Snapchat is one of the most unstoppably popular messaging and photo sharing services on the Internet. Having already turned down acquisition bids from Facebook and Google valued somewhere in the $3-4 billion area – the company is readying itself for another round of funding.

Even more impressive is the fact that Snapchat – a company that has not monetized its user base yet – is valued at $10 billion. This latest shot of funding though – to the tune of $20 million – is something that Snapchat is entirely used to.

Investors are crazy about Snapchat and crazy about the idea of investing in the IM service. Big moves like this often have big payouts when push comes to shove. And now, as investors see just how the value of the startup is growing – turning down those acquisition offers by Facebook and Google don’t seem as crazy as they once did.

Yahoo’s Marissa Mayer is the individual behind the influx of funds in Snapchat, and she’s no stranger to successful investment moves – like this as companies start to grow at a massive clip.
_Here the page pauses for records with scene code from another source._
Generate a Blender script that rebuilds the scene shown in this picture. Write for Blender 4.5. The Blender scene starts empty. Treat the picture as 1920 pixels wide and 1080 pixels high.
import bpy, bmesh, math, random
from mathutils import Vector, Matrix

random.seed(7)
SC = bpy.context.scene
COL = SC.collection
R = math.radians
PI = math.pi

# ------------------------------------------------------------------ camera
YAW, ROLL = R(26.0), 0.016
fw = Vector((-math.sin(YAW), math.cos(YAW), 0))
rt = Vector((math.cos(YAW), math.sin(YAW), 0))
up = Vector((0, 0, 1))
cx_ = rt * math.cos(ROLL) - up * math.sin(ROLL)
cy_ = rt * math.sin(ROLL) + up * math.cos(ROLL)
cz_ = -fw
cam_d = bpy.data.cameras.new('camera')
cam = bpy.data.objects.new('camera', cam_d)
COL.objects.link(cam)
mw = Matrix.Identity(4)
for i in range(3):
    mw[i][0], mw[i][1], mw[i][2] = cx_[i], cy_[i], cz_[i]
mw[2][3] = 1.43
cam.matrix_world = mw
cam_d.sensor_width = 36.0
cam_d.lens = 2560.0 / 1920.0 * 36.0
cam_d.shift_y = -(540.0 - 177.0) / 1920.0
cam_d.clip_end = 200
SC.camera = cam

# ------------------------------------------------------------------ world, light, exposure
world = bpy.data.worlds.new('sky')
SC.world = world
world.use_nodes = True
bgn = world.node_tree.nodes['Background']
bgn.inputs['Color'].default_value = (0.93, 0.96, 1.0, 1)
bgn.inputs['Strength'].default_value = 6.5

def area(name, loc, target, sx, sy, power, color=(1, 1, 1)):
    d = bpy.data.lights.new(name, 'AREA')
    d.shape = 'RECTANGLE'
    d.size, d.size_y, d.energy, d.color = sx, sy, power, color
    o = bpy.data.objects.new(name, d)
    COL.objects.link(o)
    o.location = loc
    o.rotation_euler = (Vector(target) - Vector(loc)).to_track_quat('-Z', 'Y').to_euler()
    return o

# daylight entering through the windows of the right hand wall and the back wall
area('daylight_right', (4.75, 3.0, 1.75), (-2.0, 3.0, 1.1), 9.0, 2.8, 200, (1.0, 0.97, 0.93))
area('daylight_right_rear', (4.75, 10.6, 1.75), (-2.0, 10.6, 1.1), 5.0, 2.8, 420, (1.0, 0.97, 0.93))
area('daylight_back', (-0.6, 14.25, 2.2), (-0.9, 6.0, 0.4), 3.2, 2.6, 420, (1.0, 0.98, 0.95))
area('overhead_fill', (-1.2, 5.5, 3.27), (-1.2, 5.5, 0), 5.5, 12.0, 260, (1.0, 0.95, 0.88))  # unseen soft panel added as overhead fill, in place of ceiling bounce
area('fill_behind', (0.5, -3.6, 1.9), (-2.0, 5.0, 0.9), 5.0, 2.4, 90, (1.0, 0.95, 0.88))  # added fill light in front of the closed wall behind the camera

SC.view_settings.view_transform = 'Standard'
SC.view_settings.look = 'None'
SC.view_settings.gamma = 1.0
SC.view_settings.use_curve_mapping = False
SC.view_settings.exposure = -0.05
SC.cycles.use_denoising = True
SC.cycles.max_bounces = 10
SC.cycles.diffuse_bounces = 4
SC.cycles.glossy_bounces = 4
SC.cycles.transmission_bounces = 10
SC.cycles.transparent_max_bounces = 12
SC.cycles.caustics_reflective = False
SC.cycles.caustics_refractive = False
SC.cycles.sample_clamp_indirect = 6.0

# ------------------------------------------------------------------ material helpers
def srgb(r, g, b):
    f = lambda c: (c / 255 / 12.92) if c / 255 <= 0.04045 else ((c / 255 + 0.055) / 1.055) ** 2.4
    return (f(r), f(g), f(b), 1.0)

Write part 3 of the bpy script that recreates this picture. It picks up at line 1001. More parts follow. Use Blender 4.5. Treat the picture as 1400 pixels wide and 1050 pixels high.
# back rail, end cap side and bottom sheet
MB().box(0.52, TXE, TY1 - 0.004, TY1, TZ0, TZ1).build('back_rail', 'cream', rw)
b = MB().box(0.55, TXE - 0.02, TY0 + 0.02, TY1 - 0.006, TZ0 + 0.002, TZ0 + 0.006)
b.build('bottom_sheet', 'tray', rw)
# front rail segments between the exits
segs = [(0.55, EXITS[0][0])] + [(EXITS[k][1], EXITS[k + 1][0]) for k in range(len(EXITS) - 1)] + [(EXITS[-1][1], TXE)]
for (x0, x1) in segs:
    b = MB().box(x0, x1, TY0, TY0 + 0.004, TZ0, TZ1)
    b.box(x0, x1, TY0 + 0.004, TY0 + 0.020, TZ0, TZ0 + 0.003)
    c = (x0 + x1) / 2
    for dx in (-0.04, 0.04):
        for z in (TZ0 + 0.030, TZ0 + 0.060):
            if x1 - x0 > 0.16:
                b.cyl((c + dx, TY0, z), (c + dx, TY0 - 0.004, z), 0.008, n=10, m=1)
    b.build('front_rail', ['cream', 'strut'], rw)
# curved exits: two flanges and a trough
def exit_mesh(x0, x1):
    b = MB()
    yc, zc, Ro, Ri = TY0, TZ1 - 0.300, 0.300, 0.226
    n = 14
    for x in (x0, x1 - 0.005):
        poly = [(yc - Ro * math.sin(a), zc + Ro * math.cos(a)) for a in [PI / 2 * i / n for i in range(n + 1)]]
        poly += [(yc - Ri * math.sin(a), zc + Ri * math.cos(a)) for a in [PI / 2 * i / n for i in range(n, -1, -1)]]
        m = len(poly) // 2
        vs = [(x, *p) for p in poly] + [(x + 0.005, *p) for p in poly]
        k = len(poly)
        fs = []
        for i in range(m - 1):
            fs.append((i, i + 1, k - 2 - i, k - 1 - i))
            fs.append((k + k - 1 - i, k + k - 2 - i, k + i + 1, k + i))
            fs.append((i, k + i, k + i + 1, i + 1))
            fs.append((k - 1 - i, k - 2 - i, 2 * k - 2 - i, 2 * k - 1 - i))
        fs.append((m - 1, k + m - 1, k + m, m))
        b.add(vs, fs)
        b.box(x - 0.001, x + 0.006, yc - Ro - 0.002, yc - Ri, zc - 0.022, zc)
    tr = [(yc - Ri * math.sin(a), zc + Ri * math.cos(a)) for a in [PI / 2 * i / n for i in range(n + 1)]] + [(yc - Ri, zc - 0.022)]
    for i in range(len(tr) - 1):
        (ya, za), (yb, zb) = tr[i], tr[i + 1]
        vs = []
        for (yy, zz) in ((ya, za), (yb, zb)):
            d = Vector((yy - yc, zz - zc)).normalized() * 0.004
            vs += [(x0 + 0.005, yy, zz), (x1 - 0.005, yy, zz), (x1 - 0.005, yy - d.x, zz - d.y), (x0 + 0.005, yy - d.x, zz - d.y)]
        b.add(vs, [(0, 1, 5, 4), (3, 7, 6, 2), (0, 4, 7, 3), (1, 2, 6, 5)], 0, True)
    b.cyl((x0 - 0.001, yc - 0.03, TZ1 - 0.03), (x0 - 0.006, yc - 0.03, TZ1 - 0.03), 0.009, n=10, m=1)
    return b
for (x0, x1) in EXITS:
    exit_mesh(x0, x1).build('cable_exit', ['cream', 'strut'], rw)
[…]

All current indications would point to Yahoo trying to “recreate” their investment move with the Chinese giant Alibaba, which was an original $1 billion investment that paid $9.4 billion 9 years later. The initial investment took place in 2005, and at the time the investment was worth a 40% stake in the company. When the company went public, the shares were sold, Yahoo had massive profit.

According to the numbers, amongst millennials Snapchat is the third most popular mobile app, after Facebook and Instagram. Last year, the messaging service made headlines by noting that they had 100 million monthly users, and even with the dark cloud hanging over the startup that is “teenage sexting,” and being used as a medium to bully – what we’re ultimately talking about is – like any tech company like Google, Facebook, Twitter, or any other service, there are questions about security and safety.

However, Snapchat users aren’t getting too caught up in the fact that the startup has admitted that their platform isn’t the safest way to share photos. The app is still insanely popular, and this latest round of investment is proof that it has a very viable, and lucrative future ahead of it.